Debunking An Insane Call For War With Iran

Joshua Muravchik is a neoconservative fellow at the Foreign Policy Institute of Johns Hopkins University's School of Adanced International Studies. He recently wrote a Washington Post op-Ed advocating war with Iran. Usually neocons say something along the lines of

 

We can't have a deal with Iran! The deal that Obama is negotiating is a bad deal! (They say that, even BEFORE knowing the details of the deal.) Better no deal than a bad deal!

Unfortunately they seldom spell out what the consequences of their stance will be. They might say that we should tighten sanctions, but that is magical thinking. The sanctions regime was started to bring Iran to the negotiating table. The only reason that Iran is negotiating is to get the sanctions lifted. If we walk away from the bargaining table then Iran will have no incentive to keep a lid on its nuclear program. If the rest of the P5 + 1 nations believe the U.S. is responsible for sabotaging the talks then the sanctions regime could easily collapse Thus, should Iran choose to develop a bomb, there will be nothing short of war that can stop it. (And even then, war is only likely to set back Iran's nuclear program by a few years.) Muvarachik's article is simultaneously insane war mongering and a breath of fresh air. We should thank Muvarachick for having the honesty to spell out for us what his fellow neoconservatives have pussyfooted around--that the alternative to a nuclear deal is likely to be war. READ MURAVCHIK'S COLUMN NOW!  Pay close attention to the following:

Sanctions may have induced Iran to enter negotiations, but they have not persuaded it to abandon its quest for nuclear weapons. Nor would the stiffer sanctions that Netanyahu advocates bring a different result. Sanctions could succeed if they caused the regime to fall; the end of communism in Ukraine and Kazakhstan, and of apartheid in South Africa, led to the abandonment of nuclear weapons in those states. But since 2009, there have been few signs of rebellion in Tehran.

 

Otherwise, only military actions — by Israel against Iraq and Syria, and through the specter of U.S. force against Libya — have halted nuclear programs. Sanctions have never stopped a nuclear drive anywhere. (emphasis added)
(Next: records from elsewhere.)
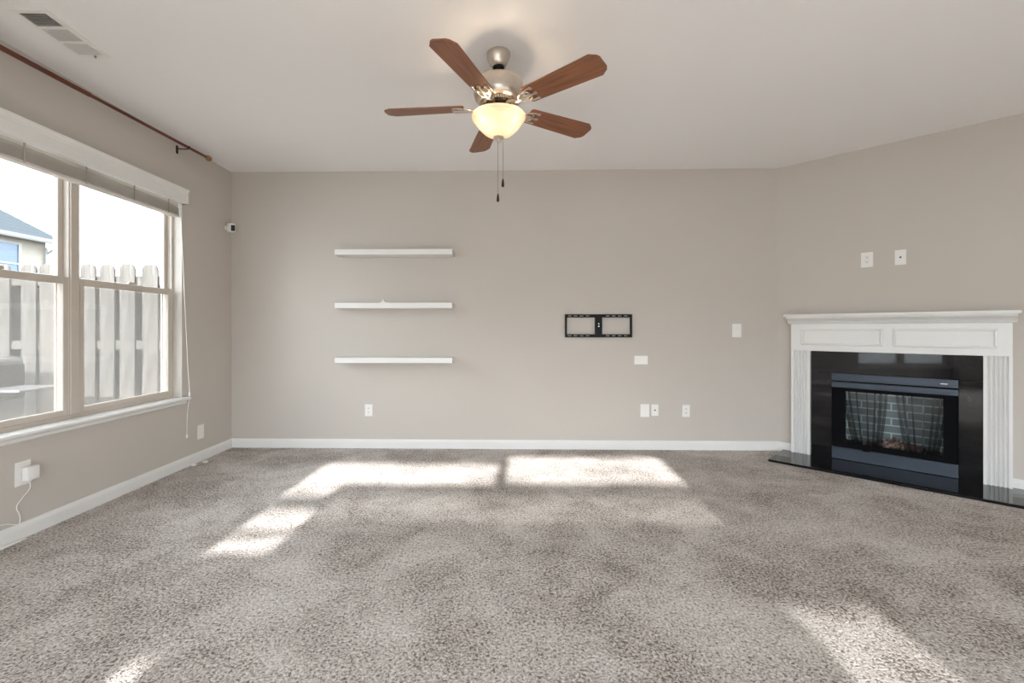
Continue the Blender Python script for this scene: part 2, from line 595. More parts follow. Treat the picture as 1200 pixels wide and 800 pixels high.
# ------------------------------------------------------------------ twin windows
def twin_window(name, y0, y1, label, frame_x=XL, sill=WZ0):
    w = bpy.data.objects.new(name, None)
    C.objects.link(w)
    w.location = (frame_x, y0, 0)
    tag(w, label, 'window', kind='structure')
    W = y1 - y0
    z0, z1 = sill + .022, WZ1
    dz = sill - WZ0
    xo, xi = -.155, -.072                      # frame depth range
    bm = bmesh.new()
    box(bm, xo, xi, 0, .022, z0, z1, .002)
    box(bm, xo, xi, W - .022, W, z0, z1, .002)
    box(bm, xo, xi, .022, W - .022, z0, z0 + .028, .002)
    box(bm, xo, xi, .022, W - .022, z1 - .028, z1, .002)
    link('window_frame', bm, M['vinyl'], w)
    mid = W / 2
    bm = bmesh.new()
    box(bm, xo, xi, mid - .038, mid + .038, z0 + .028, z1 - .028, .003)
    box(bm, xi - .004, xi + .008, mid - .030, mid + .030, z0 + .028, z1 - .028, .003)
    link('mullion', bm, M['vinyl'], w)
    zm = 1.475
    for a, b in ((.022, mid - .038), (mid + .038, W - .022)):
        # upper sash, outer track
        s = .034
        X0, X1 = xo + .012, xo + .046
        zz0, zz1 = zm - .005, z1 - .028
        bm = bmesh.new()
        box(bm, X0, X1, a, a + s, zz0, zz1, .003); box(bm, X0, X1, b - s, b, zz0, zz1, .003)
        box(bm, X0, X1, a + s, b - s, zz0, zz0 + .045, .003); box(bm, X0, X1, a + s, b - s, zz1 - s, zz1, .003)
        us = link('upper_sash', bm, M['vinyl'], w)
        link('pane', new_box(X0 + .014, X0 + .018, a + s, b - s, zz0 + .045, zz1 - s), M['glass'], us)
        # lower sash, inner track
        X0, X1 = xo + .048, xi - .002
        zz0, zz1 = z0 + .028, zm + .035
        bm = bmesh.new()
        box(bm, X0, X1, a, a + s, zz0, zz1, .003); box(bm, X0, X1, b - s, b, zz0, zz1, .003)
        box(bm, X0, X1, a + s, b - s, zz0, zz0 + .038, .003); box(bm, X0, X1, a + s, b - s, zz1 - .045, zz1, .003)
        ls = link('lower_sash', bm, M['vinyl'], w)
        link('pane', new_box(X0 + .012, X0 + .016, a + s, b - s, zz0 + .038, zz1 - .045), M['glass'], ls)
        yc = (a + b) / 2
        bm = bmesh.new()
        box(bm, X1 - .012, X1 + .012, yc - .028, yc + .028, zz1, zz1 + .012, .003)
        tube(bm, [(X1, yc - .02, zz1 + .016), (X1 + .01, yc + .004, zz1 + .016), (X1 + .004, yc + .026, zz1 + .016)], .005, 8)
        link('sash_lock', bm, M['vinyl'], ls)
        bm = bmesh.new()
        box(bm, xo + .001, xo + .009, a, a + .012, z0 + .03, zm, 0); box(bm, xo + .001, xo + .009, b - .012, b, z0 + .03, zm, 0)
        sf = link('screen_frame', bm, M['vinyl'], w)
        link('insect_screen', new_box(xo + .004, xo + .0045, a + .012, b - .012, z0 + .03, zm), M['screen'], sf)
    bm = bmesh.new()
    prism(bm, [(-.075, .575 + dz), (.0005, .575 + dz), (.0005, .600 + dz), (-.075, .600 + dz)], 'y', .001, W - .001)
    prism(bm, [(.0005, .575 + dz), (.036, .575 + dz), (.044, .580 + dz), (.047, .588 + dz), (.044, .596 + dz), (.036, .600 + dz), (.0005, .600 + dz)], 'y', -.055, W + .055)
    link('window_stool', bm, M['trim'], w)
    bm = bmesh.new()
    prism(bm, [(.0005, .545 + dz), (.012, .545 + dz), (.018, .552 + dz), (.018, .566 + dz), (.026, .575 + dz), (.0005, .575 + dz)], 'y', -.035, W + .035)
    link('window_apron', bm, M['trim'], w)
    return w


win1 = twin_window('window_1', WY0, WY1, 'white twin double-hung window looking onto the wooden fence')
win2 = twin_window('window_2', -2.37, -0.47, 'white twin double-hung window further back along the left wall', sill=0.36)

# blind over window_1, raised
bl = thing('window_blind', 'raised white slatted blind with crown valance at the window head', 'blind', (XL, WY0, 2.1))
W = WY1 - WY0
bm = bmesh.new()
prism(bm, [(.0, .13), (.048, .13), (.050, .150), (.052, .205), (.058, .212), (.060, .222), (.066, .235), (.068, .245), (.0, .245), (.0, .235), (.040, .225), (.040, .140), (.0, .140)], 'y', -.03, W + .0)
box(bm, 0.0005, .06, W - .012, W, .13, .247)
link('valance', bm, M['trim'], bl)
link('headrail', new_box(-.052, .008, .02, W - .03, .165, .215, .003), M['slat'], bl)
bm = bmesh.new()
for i in range(8):
    z = .033 + i * .0078
    box(bm, -.048, .006, .022, W - .032, z, z + .0028, .001, 1)
for z, tl in ((.104, .2), (.127, .3)):
    vs = box(bm, -.048, .006, .022, W - .032, z, z + .003, 0)
    for v in vs:
        v.co.z += (v.co.x + .021) * tl
link('slat_stack', bm, M['slat'], bl)
link('bottom_rail', new_box(-.049, .007, .022, W - .032, .012, .030, .004), M['slat'], bl)
for y in (.14, .50, .88, 1.26, 1.60):
    bm = bmesh.new()
    for x in (-.050, .009):
        box(bm, x - .0008, x + .0008, y - .006, y + .006, .02, .175)
    box(bm, -.050, .009, y - .006, y + .006, .0195, .0205)
    link('ladder_tape', bm, M['tape'], bl)
bm = bmesh.new()
tube(bm, smooth_path([(.012, 1.705, .14), (.028, 1.716, -.1), (.036, 1.735, -.55), (.052, 1.756, -1.2), (.055, 1.776, -1.47), (.035, 1.779, -1.62), (.025, 1.785, -1.83)]), .0024, 6)
lc = link('lift_cord', bm, M['cord'], bl, smooth=True)
for zz, p in ((-1.47, (.055, 1.776)), (-1.83, (.025, 1.785))):
    bm = bmesh.new()
    lathe(bm, [(0, .018), (.004, .016), (.0075, 0), (.0085, -.012), (.006, -.018), (0, -.02)], 12, (p[0], p[1], zz))
    link('cord_tassel', bm, M['plate'], lc, smooth=True)

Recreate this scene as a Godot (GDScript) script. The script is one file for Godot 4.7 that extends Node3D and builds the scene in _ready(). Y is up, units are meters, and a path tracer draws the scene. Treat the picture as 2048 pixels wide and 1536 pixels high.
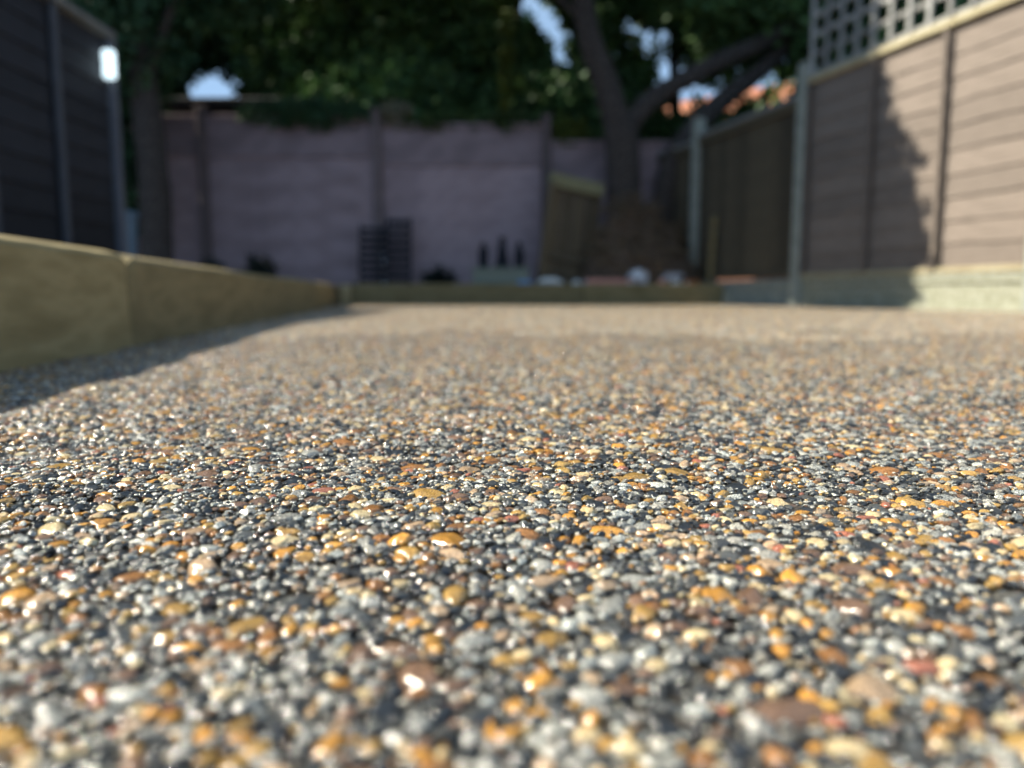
extends Node3D

const TILE := 0.24            # side of one packed patch of gravel
const NEAR_DEPTH := 2.0      # gravel up to here is laid stone by stone

var rng := RandomNumberGenerator.new()
var names := {}
var M := {}
var sheets := {}

func _ready() -> void:
	rng.seed = 4711
	set_view()
	make_materials()
	ground_and_beds()
	gravel()
	sleepers()
	right_fence()
	back_fence()
	left_fence()
	neighbour_buildings()
	trees()
	bed_objects()

# ---------------------------------------------------------------- camera, sky, sun
func set_view() -> void:
	var cam := Camera3D.new()
	cam.name = "camera"
	var at := CameraAttributesPhysical.new()
	at.frustum_focal_length = 24.05
	at.frustum_focus_distance = 0.405
	at.frustum_near = 0.01
	at.frustum_far = 400.0
	at.exposure_aperture = 4.0
	cam.attributes = at
	cam.fov = 53.05
	cam.near = 0.01
	cam.far = 400.0
	cam.position = Vector3(0, 0.1, 0)
	cam.rotation = Vector3(-atan(180.0 / 1539.0), 0, 0)
	cam.current = true
	add_child(cam)
	var sky := ProceduralSkyMaterial.new()
	sky.sky_top_color = Color(0.50, 0.60, 0.71)
	sky.sky_horizon_color = Color(0.64, 0.80, 0.98)
	sky.sky_curve = 0.16
	sky.sky_energy_multiplier = 0.85
	sky.ground_bottom_color = Color(0.16, 0.15, 0.13)
	sky.ground_horizon_color = Color(0.42, 0.43, 0.43)
	var env := Environment.new()
	env.background_mode = Environment.BG_SKY
	env.sky = Sky.new()
	env.sky.sky_material = sky
	env.tonemap_mode = Environment.TONE_MAPPER_LINEAR
	env.tonemap_exposure = 2.1
	env.sdfgi_enabled = true
	env.ssao_enabled = true
	env.ssil_enabled = true
	var we := WorldEnvironment.new()
	we.name = "world_environment"
	we.environment = env
	add_child(we)
	var sun := DirectionalLight3D.new()
	sun.name = "sun"
	sun.light_energy = 1.6
	sun.light_color = Color(1.0, 0.965, 0.89)
	sun.light_angular_distance = 0.53
	sun.shadow_enabled = true
	var to_sun := Vector3(-1.0, 0.95, -0.14).normalized()
	sun.look_at_from_position(to_sun * 20.0, Vector3.ZERO, Vector3.UP)
	add_child(sun)

# ---------------------------------------------------------------- helpers
func P(lat: float, depth: float, h := 0.0) -> Vector3:
	return Vector3(lat, h, -depth)

func numbered(called: String) -> String:
	if not names.has(called):
		names[called] = 0
		return called
	names[called] += 1
	return "%s_%03d" % [called, names[called]]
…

This column's insanity is screaming out for a good debunking. And Ali Gharib has done an EXCELLENT job of whooping Muravchick's ass. READ GHARIB'S ANALYSIS NOW!

I just want to add one point to Gharib's analysis, a point Gharib would have made had he been given more space.

Muravchick was dead wrong when he claimed that Israeli military action stopped Iraq from getting a nuclear weapon. As Colin H. Kahl pointed out in a 2012 Washington Post story, Saddam Hussein's nuclear program was not even close to getting a nuclear weapon when Israel attacked it in 1981. At best it could be called sputtering. But Israel's attack convinced Hussein that he needed nuclear weapons, so he took his nuclear program underground and sent it forth full speed ahead. We were lucky that he started a war by invading Kuwait in 1990 before he had his bomb. Had he waited a few more years to invade then we could have been facing a nuclear-armed opponent. If anything, Israel's bombing of Iraq's Osirak reactor should be a cautionary tale. If we bomb Iran then it will practically guarantee the Iranians will do everything in their power to get a bomb.